— begin MATERIAL —
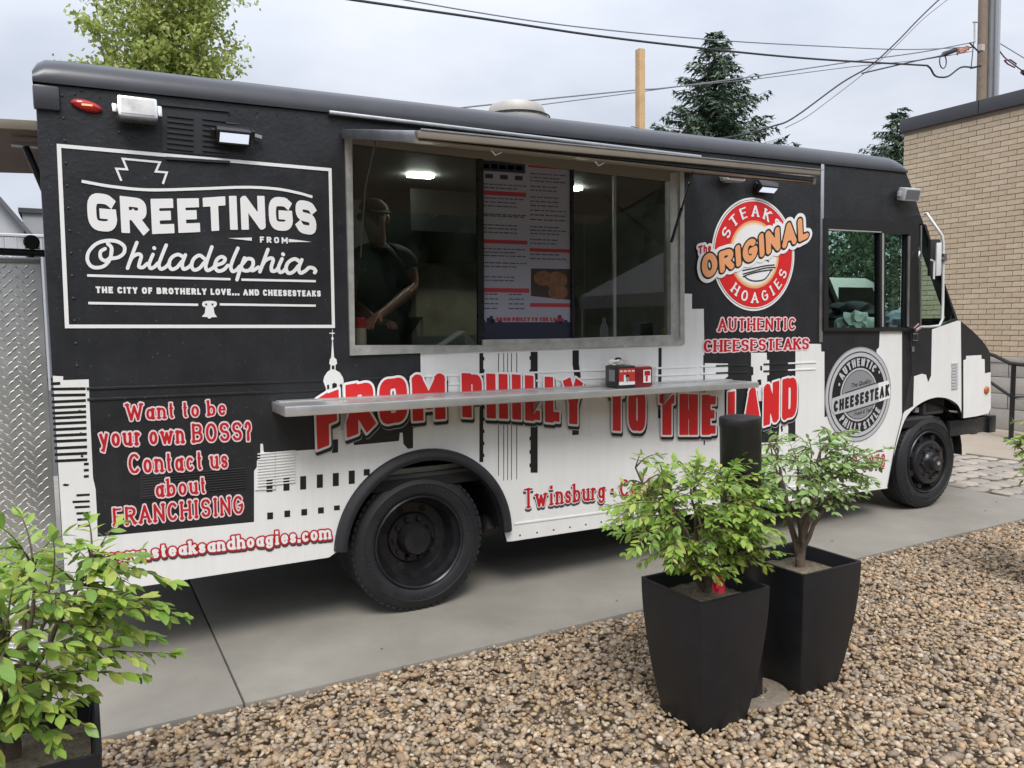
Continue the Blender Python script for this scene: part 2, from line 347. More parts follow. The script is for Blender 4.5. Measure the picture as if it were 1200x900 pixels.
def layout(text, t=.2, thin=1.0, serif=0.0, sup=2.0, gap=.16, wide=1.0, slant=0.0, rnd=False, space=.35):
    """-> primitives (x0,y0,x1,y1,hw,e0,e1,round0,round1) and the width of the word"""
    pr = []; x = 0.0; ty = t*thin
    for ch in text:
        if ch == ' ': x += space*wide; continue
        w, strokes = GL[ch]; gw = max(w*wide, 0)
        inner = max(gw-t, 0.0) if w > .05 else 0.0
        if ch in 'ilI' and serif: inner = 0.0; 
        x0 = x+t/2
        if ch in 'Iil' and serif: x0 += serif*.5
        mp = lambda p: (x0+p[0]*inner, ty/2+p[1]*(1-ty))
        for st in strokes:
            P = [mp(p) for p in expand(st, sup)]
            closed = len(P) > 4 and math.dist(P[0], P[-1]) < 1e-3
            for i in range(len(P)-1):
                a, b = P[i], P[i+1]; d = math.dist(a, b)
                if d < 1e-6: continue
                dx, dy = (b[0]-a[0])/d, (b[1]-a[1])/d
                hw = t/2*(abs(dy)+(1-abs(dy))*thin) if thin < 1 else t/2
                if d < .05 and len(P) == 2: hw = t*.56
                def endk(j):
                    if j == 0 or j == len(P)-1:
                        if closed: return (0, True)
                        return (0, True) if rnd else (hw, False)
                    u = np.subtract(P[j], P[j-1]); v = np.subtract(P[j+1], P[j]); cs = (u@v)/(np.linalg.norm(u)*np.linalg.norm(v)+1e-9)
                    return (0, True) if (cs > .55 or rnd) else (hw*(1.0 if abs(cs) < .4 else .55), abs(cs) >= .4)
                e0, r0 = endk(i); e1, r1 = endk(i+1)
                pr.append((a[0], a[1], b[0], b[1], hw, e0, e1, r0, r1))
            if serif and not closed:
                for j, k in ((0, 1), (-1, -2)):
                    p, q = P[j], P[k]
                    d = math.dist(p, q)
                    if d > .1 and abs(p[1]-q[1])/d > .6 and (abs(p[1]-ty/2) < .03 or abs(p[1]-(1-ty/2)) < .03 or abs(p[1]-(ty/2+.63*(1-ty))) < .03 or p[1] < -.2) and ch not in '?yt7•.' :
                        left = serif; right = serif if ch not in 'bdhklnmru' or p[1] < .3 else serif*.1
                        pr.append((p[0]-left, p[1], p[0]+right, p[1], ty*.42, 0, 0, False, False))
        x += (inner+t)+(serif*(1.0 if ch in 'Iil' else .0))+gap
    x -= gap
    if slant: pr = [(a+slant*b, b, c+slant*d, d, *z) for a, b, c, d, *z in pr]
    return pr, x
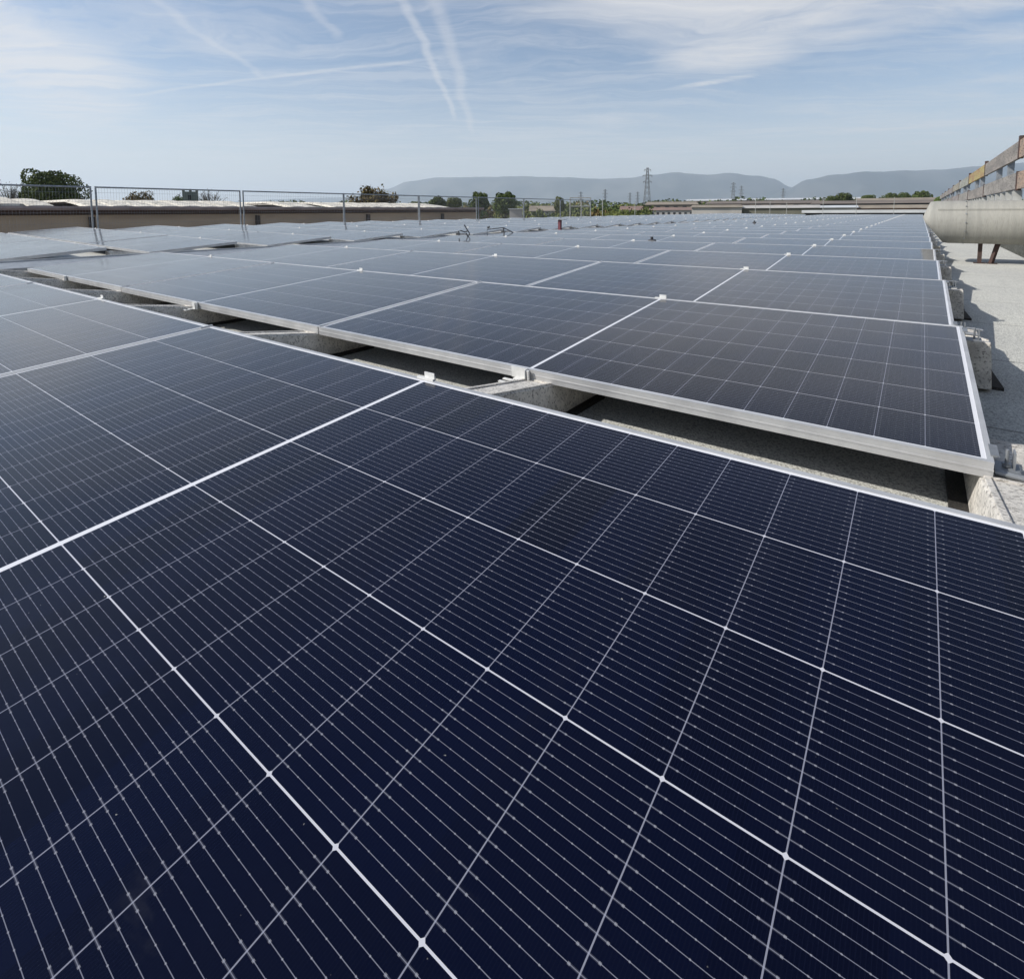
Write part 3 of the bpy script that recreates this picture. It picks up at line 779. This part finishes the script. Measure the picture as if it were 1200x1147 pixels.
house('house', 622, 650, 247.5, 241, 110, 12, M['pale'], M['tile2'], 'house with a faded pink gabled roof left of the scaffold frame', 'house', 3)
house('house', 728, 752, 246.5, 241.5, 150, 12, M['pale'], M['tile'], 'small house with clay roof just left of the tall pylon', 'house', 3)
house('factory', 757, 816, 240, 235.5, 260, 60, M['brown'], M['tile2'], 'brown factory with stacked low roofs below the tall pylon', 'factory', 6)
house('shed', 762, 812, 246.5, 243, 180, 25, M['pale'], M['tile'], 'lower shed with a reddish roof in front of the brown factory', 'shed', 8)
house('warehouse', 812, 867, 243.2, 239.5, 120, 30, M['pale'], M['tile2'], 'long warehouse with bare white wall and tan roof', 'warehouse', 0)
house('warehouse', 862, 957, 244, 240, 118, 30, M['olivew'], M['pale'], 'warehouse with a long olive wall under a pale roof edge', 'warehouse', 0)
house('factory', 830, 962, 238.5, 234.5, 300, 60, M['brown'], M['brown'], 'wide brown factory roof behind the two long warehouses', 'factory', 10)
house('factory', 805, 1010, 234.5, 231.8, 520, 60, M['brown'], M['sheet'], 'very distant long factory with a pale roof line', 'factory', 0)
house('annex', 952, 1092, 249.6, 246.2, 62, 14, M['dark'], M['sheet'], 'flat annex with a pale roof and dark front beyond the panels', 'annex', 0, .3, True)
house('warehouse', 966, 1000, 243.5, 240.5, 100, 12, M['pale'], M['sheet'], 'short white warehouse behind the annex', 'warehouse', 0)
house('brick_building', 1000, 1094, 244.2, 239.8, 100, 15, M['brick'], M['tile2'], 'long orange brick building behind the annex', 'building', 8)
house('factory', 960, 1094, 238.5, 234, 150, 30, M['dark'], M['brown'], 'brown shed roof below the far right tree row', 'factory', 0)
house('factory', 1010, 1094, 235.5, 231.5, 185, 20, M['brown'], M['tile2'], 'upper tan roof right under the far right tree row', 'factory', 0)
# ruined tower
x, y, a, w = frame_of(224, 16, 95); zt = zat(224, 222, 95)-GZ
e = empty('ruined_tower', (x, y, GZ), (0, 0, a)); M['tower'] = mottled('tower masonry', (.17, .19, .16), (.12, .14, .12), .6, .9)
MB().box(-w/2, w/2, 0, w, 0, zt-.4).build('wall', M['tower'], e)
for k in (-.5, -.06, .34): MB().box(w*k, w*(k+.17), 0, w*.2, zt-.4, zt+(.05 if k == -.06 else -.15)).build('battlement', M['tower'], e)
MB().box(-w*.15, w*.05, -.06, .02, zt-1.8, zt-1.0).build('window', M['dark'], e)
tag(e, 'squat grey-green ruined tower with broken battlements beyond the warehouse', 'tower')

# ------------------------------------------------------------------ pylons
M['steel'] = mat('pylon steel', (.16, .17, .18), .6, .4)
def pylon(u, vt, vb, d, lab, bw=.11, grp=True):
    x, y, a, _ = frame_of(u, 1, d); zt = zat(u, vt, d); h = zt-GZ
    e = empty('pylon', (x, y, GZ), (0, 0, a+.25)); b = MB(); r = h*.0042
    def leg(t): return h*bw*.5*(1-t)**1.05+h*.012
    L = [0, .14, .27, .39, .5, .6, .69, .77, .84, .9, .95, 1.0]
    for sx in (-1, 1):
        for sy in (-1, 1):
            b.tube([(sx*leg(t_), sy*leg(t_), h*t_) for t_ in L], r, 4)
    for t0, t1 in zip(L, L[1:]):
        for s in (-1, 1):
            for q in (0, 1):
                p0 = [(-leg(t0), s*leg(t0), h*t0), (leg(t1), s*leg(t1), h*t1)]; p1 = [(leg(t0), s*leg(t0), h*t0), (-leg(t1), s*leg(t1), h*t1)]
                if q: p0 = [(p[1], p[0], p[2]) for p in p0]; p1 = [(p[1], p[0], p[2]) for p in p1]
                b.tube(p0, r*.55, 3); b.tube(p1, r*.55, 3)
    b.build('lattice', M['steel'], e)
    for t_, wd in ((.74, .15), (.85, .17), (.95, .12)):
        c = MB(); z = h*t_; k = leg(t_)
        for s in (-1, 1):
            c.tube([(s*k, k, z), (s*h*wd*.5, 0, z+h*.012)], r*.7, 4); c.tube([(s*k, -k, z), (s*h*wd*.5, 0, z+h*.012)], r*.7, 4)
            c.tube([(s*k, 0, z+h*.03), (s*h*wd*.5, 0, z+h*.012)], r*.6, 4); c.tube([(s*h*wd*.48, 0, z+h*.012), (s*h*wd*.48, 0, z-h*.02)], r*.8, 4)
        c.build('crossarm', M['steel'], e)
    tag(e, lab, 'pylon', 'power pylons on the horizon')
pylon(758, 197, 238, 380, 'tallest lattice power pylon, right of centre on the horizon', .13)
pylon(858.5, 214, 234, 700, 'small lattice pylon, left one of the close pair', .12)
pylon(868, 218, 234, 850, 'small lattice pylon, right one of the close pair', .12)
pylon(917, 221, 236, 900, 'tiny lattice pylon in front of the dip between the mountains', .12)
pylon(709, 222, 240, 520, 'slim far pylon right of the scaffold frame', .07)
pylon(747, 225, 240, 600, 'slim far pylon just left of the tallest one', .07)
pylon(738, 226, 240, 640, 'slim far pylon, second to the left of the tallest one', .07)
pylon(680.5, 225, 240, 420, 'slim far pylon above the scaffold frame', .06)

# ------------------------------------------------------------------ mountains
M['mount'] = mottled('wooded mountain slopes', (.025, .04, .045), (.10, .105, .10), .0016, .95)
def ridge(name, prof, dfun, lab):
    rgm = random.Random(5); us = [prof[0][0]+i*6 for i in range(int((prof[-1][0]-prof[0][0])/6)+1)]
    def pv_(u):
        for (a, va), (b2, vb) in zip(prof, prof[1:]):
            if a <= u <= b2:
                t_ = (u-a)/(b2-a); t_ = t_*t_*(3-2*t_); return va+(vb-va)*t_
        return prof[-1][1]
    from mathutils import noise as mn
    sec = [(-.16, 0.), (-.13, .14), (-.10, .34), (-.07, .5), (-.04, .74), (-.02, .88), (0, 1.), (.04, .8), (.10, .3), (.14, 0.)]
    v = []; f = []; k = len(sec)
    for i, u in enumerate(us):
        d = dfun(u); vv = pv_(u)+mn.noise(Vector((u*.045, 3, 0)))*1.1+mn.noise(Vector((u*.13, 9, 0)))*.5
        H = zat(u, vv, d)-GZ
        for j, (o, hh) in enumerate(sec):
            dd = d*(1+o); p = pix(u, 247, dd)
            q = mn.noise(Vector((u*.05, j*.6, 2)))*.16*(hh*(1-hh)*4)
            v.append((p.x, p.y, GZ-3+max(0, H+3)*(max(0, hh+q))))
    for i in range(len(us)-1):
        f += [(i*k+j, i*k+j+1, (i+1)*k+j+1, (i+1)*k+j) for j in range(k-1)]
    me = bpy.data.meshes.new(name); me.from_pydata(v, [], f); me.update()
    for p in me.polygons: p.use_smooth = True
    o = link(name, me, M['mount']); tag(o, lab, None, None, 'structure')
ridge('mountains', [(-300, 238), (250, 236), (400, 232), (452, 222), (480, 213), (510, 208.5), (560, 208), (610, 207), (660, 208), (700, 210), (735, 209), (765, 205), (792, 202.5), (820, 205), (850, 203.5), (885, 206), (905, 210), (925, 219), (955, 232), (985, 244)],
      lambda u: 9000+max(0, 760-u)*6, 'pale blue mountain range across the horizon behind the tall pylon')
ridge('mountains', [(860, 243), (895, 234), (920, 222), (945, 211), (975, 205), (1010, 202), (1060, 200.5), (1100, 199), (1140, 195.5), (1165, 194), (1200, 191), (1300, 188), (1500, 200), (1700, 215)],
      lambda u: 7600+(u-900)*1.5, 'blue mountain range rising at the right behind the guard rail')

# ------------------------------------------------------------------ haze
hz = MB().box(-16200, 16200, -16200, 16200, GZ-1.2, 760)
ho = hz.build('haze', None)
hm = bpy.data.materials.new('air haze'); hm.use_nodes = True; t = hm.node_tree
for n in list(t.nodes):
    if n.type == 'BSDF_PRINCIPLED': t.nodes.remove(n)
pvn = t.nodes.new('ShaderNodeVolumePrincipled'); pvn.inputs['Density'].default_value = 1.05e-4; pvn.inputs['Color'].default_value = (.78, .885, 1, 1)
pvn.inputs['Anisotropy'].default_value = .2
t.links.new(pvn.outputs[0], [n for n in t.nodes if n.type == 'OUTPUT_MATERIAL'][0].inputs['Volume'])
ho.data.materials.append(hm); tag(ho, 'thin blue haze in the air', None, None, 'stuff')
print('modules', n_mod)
— end MATERIAL —
◆ REQUIRED TASK
Extract all lines of the records above that include "annex".

◆ SOLUTION
house('annex', 952, 1092, 249.6, 246.2, 62, 14, M['dark'], M['sheet'], 'flat annex with a pale roof and dark front beyond the panels', 'annex', 0, .3, True)
house('warehouse', 966, 1000, 243.5, 240.5, 100, 12, M['pale'], M['sheet'], 'short white warehouse behind the annex', 'warehouse', 0)
house('brick_building', 1000, 1094, 244.2, 239.8, 100, 15, M['brick'], M['tile2'], 'long orange brick building behind the annex', 'building', 8)